> [Short problem]
Write out every line exactly, from the start of the records below to the line with "bm = B(); box(bm, (-3.6, -1.6, 0), (2.62, -1.45, ZC));", and stop there. Don't write out the pictures.

> [Records provided]
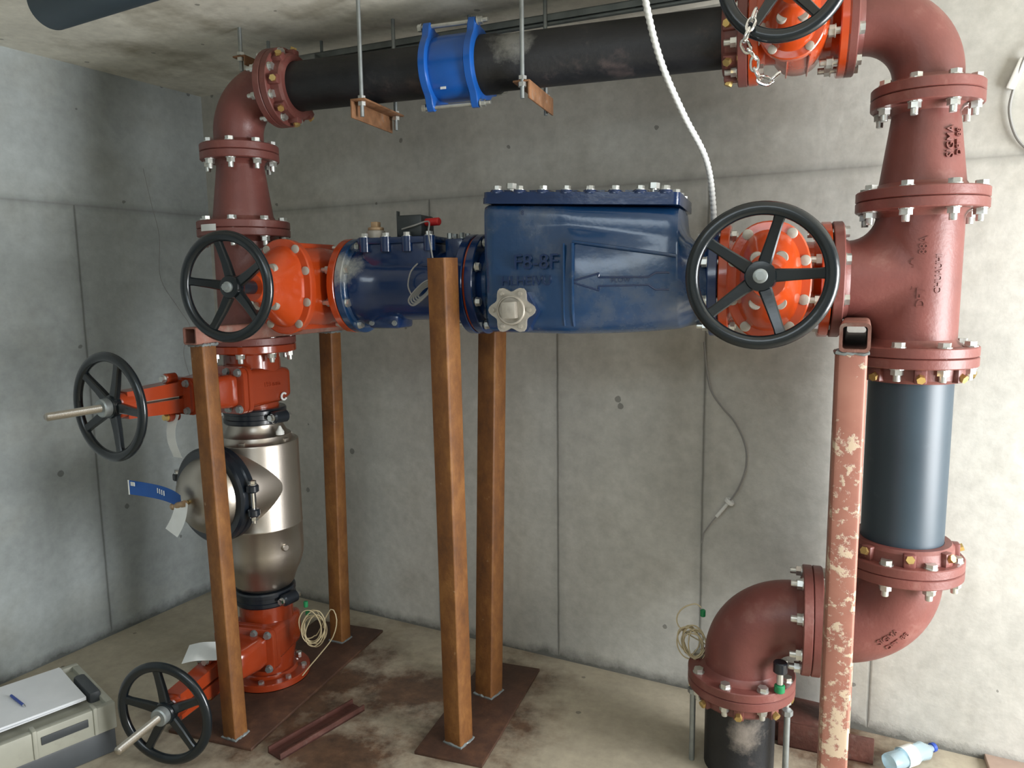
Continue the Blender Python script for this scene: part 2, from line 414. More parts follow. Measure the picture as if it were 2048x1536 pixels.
# local x runs along the wall away from the corner; the slab lies behind it
for v in wl.data.vertices: v.co.y = -v.co.y
wl.data.flip_normals()
bm = B()   # right wall with the access opening
for lo, hi in (((2.42, -1.6, 0), (2.62, .55, ZC)), ((2.42, 2.25, 0), (2.62, 2.9, ZC)), ((2.42, .55, 2.0), (2.62, 2.25, ZC)), ((2.42, .55, 0), (2.62, 2.25, .2))): box(bm, lo, hi)
struct('wall_right', bm, 'wall')
bm = B(); box(bm, (-3.6, -1.6, 0), (2.62, -1.45, ZC)); struct('wall_front', bm, 'wall')

def onwall_back(x, z, d=0):   # point at world X on the back wall, d metres in front of it
    t = math.radians(8.5)
    s = (x-CX)/math.cos(t)
    return V((CX+s*math.cos(t)-d*math.sin(t), CY-s*math.sin(t)-d*math.cos(t), z))
def onwall_left(s, z, d=0):
    t = math.radians(261.0); u = V((math.cos(t), math.sin(t), 0)); n = V((math.sin(math.radians(81)), -math.cos(math.radians(81)), 0))
    return V((CX, CY, z))+u*s+n*d
# hairline crack on the left wall
pts = [onwall_left(.36, 2.16, .0012), onwall_left(.33, 2.0, .0012), onwall_left(.30, 1.85, .0012), onwall_left(.31, 1.65, .0012), onwall_left(.22, 1.50, .0012), onwall_left(.16, 1.40, .0012), onwall_left(.21, 1.28, .0012), onwall_left(.17, 1.12, .0012)]
bm = B(); tube(bm, catmull(pts, 5), lambda i: .0012, 6); o = obj('trim_1', bm, 'cordgrey'); o['kind'] = 'structure'

# ------------------------------------------------------------------ fittings
def pipe_body(bm, a, b, r, seg=64):
    cyl(bm, a, b, r, seg)
def elbow_body(bm, c, d1, d2, R, r, seg=48, n=22, R2=None):
    """bend from centre of turn c: arms along d1 and d2 of length R"""
    R2 = R2 or R; d1, d2 = V(d1), V(d2); c = V(c); rb = min(R, R2)-.05
    cc = c+d1*rb+d2*rb; rings = []
    side = d1.cross(d2)
    def ring(p, t): 
        x = side; y = t.cross(x)
        return [p+x*r*math.cos(2*PI*k/seg)+y*r*math.sin(2*PI*k/seg) for k in range(seg)]
    rings.append(ring(c+d1*(R-.004), -d1))
    for i in range(n+1):
        a = i/n*PI/2
        p = cc - d2*rb*math.cos(a) - d1*rb*math.sin(a)
        t = (-d1*math.cos(a) + d2*math.sin(a))
        rings.append(ring(p, t))
    rings.append(ring(c+d2*(R2-.004), d2))
    loft(bm, rings)
X1, Y1, Z1 = V((1, 0, 0)), V((0, 1, 0)), V((0, 0, 1))
def elbow(label, c, d1, d2, r, Rf1, Rf2, parentname='pipe_elbow', R=.22, mat='redbrown', R2=None, t=FT):
    R2 = R2 or R
    c = V(c)
    th = thing(parentname, label, 'pipe elbow', c)
    bm = B(); elbow_body(bm, c, d1, d2, R, r, R2=R2); obj('body', bm, mat, th, 50)
    for d, Rf, Ra in ((V(d1), Rf1, R), (V(d2), Rf2, R2)): flange(th, c+d*Ra, -d, Rf, t, r, mat)
    return th
def tee(label, x, sgn, branch=.225, half=.218):
    th = thing('pipe_tee', label, 'pipe tee', (x, Y0, ZA-half))
    r = .113; bm = B()
    cyl(bm, (x, Y0, ZA-half+.004), (x, Y0, ZA+half-.004), r, 72)
    cyl(bm, (x, Y0, ZA), (x+sgn*(branch-.004), Y0, ZA), r, 72)
    rho = .072; n = 72
    for ss in (1, -1):
        rings = []
        for i in range(n+1):
            a = PI*i/n; s = math.sin(a); y = r*math.cos(a); q = rho*s**.8 if s > 1e-4 else 0
            ring = []
            for k in range(9):
                t = k/8*PI/2
                px_ = r*s+q-q*math.cos(PI/2-t) if False else r*s+q-q*math.sin(t)
                pz_ = r*s+q-q*math.cos(t)
                ring.append(V((x+sgn*px_, Y0+y, ZA+ss*pz_)))
            rings.append(ring)
        loft(bm, rings, False, False, closed=False)
    bmesh.ops.remove_doubles(bm, verts=bm.verts, dist=1e-5)
    obj('body', bm, 'redbrown', th, 60)
    flange(th, (x, Y0, ZA+half), -Z1, R200, FT, r, 'redbrown'); flange(th, (x, Y0, ZA-half), Z1, R200, FT, r, 'redbrown')
    flange(th, (x+sgn*branch, Y0, ZA), -X1*sgn, R200, FT, r, 'redbrown')
    return th
HT = .218; ZF1 = ZA+HT; ZF2 = ZT-.22; ZF3 = ZA-HT
# right column
teeR = tee('red-brown cast tee on the right, raised letters on its trunk', XR, -1, branch=.23)
bolts(teeR, (XR, Y0, ZF1), Z1, .1475, FT*2, ph=PI/8, r=.017)
bolts(teeR, (XR, Y0, ZF3), Z1, .1475, FT*2, ph=PI/8, r=.017)
bolts(teeR, (XR-.23, Y0, ZA), X1, .1475, FT*2, ph=PI/8, r=.016)
# raised letters on the tee: run upwards on the face toward the viewer
def on_tee(x0, z0, r=.1135, xc=XR):
    def f(u, v, w_):   # text x -> +z, text y -> -x
        ph = ((x0 - xc) - v)/r
        rad = r + w_
        return V((xc+rad*math.sin(ph), Y0-rad*math.cos(ph), z0+u))
    return f
for s, sz, x0, z0 in (('SIGMA', .030, XR-.035, 1.612), ('DFT', .030, XR-.004, 1.548), ('88A', .030, XR-.004, 1.690), ('CHUAUHI', .024, XR+.038, 1.612)):
    text_on(teeR, s, sz, .0016, on_tee(x0, z0), 'redbrown')
def reducer(label, x, name='pipe_reducer'):
    th = thing(name, label, 'pipe reducer', (x, Y0, ZF1))
    bm = B(); lathe(bm, frame((x, Y0, ZF1), Z1), [(.112, .004), (.112, .04), (.109, .06), (.088, ZF2-ZF1-.06), (.086, ZF2-ZF1-.04), (.086, ZF2-ZF1-.004)], 64)
    obj('body', bm, 'redbrown', th, 50)
    flange(th, (x, Y0, ZF1), Z1, R200, FT, .112, 'redbrown'); flange(th, (x, Y0, ZF2), -Z1, R150, FT, .086, 'redbrown')
    bolts(th, (x, Y0, ZF2), Z1, .12, FT*2, ph=PI/8, r=.016)
    return th
redR = reducer('red-brown cone reducer bolted above the right tee', XR)
def on_cone(x0, z0, xc=XR):
    def f(u, v, w_):
        z = z0+u; r = .112-(z-ZF1-.05)/.2*.024+.0005
        ph = (x0-xc-v)/r; rad = r+w_
        return V((xc+rad*math.sin(ph), Y0-rad*math.cos(ph), z))
    return f
text_on(redR, 'SIGMA', .03, .003, on_cone(XR+.05, 1.965), 'redbrown')
text_on(redR, 'DFT 88', .024, .003, on_cone(XR+.078, 1.965), 'redbrown')
elTR = elbow('red-brown elbow at the top right of the pipe loop', (XR, Y0, ZT), -X1, -Z1, .09, R150, R150)
bolts(elTR, (XR-.22, Y0, ZT), X1, .12, FT*2, ph=PI/8, r=.016)

def adaptor(label, c, n, Rf, rp, matp='redbrown', group=None, nb=8, t=FT, setr=.012, silver=True):
    """restrained flange adaptor: face at c, body running along n around pipe radius rp"""
    c, n = V(c), V(n)
    th = thing('flange_adaptor', label, 'flange adaptor', c)
    bm = B(); F = frame(c, n)
    lathe(bm, F, [(rp+.001, .0006), (Rf-.003, .0006), (Rf, .003), (Rf, t-.003), (Rf-.003, t), (rp+.030, t+.001), (rp+.028, t+.034), (rp+.020, t+.044), (rp+.001, t+.044)], 64, False, False)
    obj('ring', bm, matp, th, 30)
    me = None
    for i in range(nb):
        a = 2*PI*(i+.0)/nb
        d = F.to_3x3() @ V((math.cos(a), math.sin(a), 0))
        bm = B(); box(bm, (-.014, -.016, t-.001), (.016, .016, t+.040), F @ Mx.Rotation(a, 4, 'Z') @ Mx.Translation((rp+.026, 0, 0)), .004)
        obj('lug', bm, matp, th)
        head(th, c+d*(rp+.034)+n*(t+.022), (d*.86+n*.35).normalized(), setr, .016, 'brass', 'set_screw')
    return th
# right column downwards
adU = adaptor('red-brown flange adaptor gripping the top of the wide black plastic pipe', (XR, Y0, ZF3), -Z1, R200, .1125)
ZE = .532; ZFE = ZE+.225
pe = B(); lathe(pe, frame((XR, Y0, ZFE+.004), Z1), [(.1125, 0), (.1125, ZF3-ZFE-.008)], 72)
single('plastic_pipe', pe, 'pe', 'wide black plastic pipe standing in the right column below the tee', 'pipe')
adL = adaptor('red-brown flange adaptor at the foot of the wide black plastic pipe', (XR, Y0, ZFE), Z1, R200, .1125)
el1 = elbow('red-brown elbow below the wide black pipe, turning left behind the splashed post', (XR, Y0, ZE), Z1, -X1, .117, R200, R200, R=.225, R2=.243)
bolts(el1, (XR, Y0, ZFE), Z1, .1475, FT*2, ph=PI/8, r=.017)
bolts(el1, (XR-.243, Y0, ZE), X1, .1475, FT*2, ph=PI/8, r=.017)
def on_el(u0, v0):
    rb = .175; cc = V((XR-rb, Y0, ZE+rb))
    def f(u, v, w_):
        a = math.radians(45)-(u+u0)/(rb+.04); ps = -(v+v0)/.117
        e = V((math.cos(a), 0, -math.sin(a)))
        return cc+e*(rb+(.117+w_)*math.sin(ps))-Y1*(.117+w_)*math.cos(ps)
    return f
text_on(el1, 'SIGMA', .026, .003, on_el(-.01, -.030), 'redbrown'); text_on(el1, 'DFT 88', .024, .003, on_el(.0, -.060), 'redbrown')
XB = XR-.45; ZB = ZE-.225
el2 = elbow('red-brown elbow at the lower centre, turning down onto the short black pipe', (XB, Y0, ZE), X1, -Z1, .117, R200, R200, R=.207, R2=.225)
bolts(el2, (XB, Y0, ZB), Z1, .1475, FT*2, ph=PI/8+.1, r=.016)
adB = adaptor('red-brown flange adaptor on top of the short black pipe near the floor', (XB, Y0, ZB), -Z1, R200, .112)
bm = B(); lathe(bm, frame((XB, Y0, .0), Z1), [(.112, 0), (.112, ZB-.004)], 72)
single('riser_pipe', bm, 'black_coat', 'short black pipe rising from the floor beside the splashed post', 'pipe')
for dx, dy, lb in ((-.150, -.03, 'thin steel tie rod left of the short black floor pipe'), (.145, -.075, 'thin steel tie rod between the short black floor pipe and the splashed post')):
    bm = B(); cyl(bm, (XB+dx, Y0+dy, .0), (XB+dx, Y0+dy, ZB-.052), .0095, 14); prism(bm, hexa(.017), ZB-.066, ZB-.05, Mx.Translation((XB+dx, Y0+dy, 0)))
    single('tie_rod', bm, 'galv', lb, 'rod')
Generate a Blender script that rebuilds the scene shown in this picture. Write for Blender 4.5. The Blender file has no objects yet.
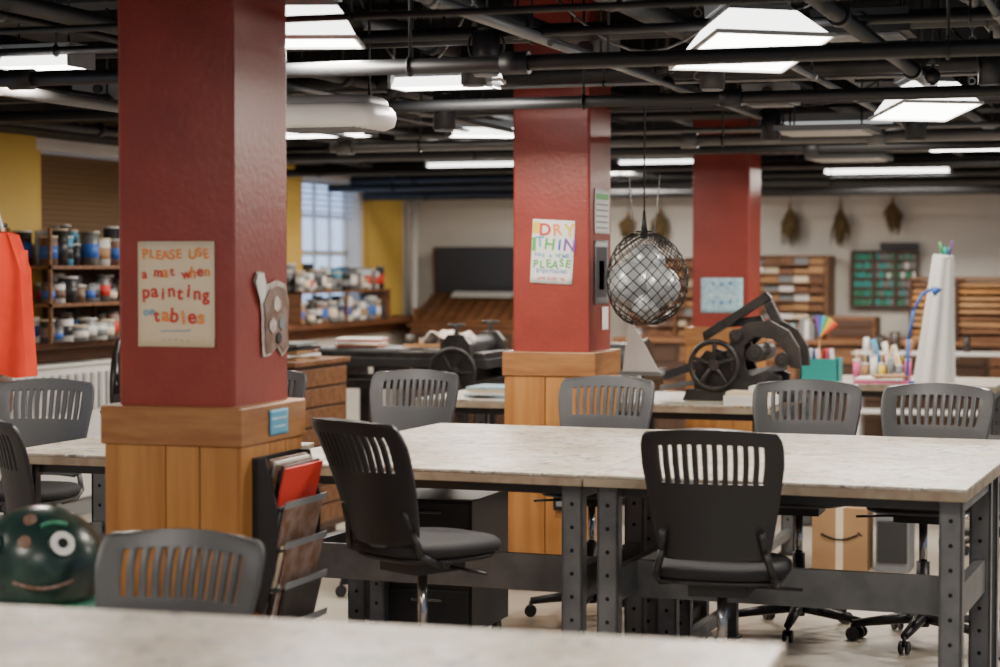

> [Solution to the problem]
Continue the Blender Python script for this scene: part 2, from line 414. More parts follow. Measure the picture as if it were 2048x1536 pixels.
# local x runs along the wall away from the corner; the slab lies behind it
for v in wl.data.vertices: v.co.y = -v.co.y
wl.data.flip_normals()
bm = B()   # right wall with the access opening
for lo, hi in (((2.42, -1.6, 0), (2.62, .55, ZC)), ((2.42, 2.25, 0), (2.62, 2.9, ZC)), ((2.42, .55, 2.0), (2.62, 2.25, ZC)), ((2.42, .55, 0), (2.62, 2.25, .2))): box(bm, lo, hi)
struct('wall_right', bm, 'wall')
bm = B(); box(bm, (-3.6, -1.6, 0), (2.62, -1.45, ZC)); struct('wall_front', bm, 'wall')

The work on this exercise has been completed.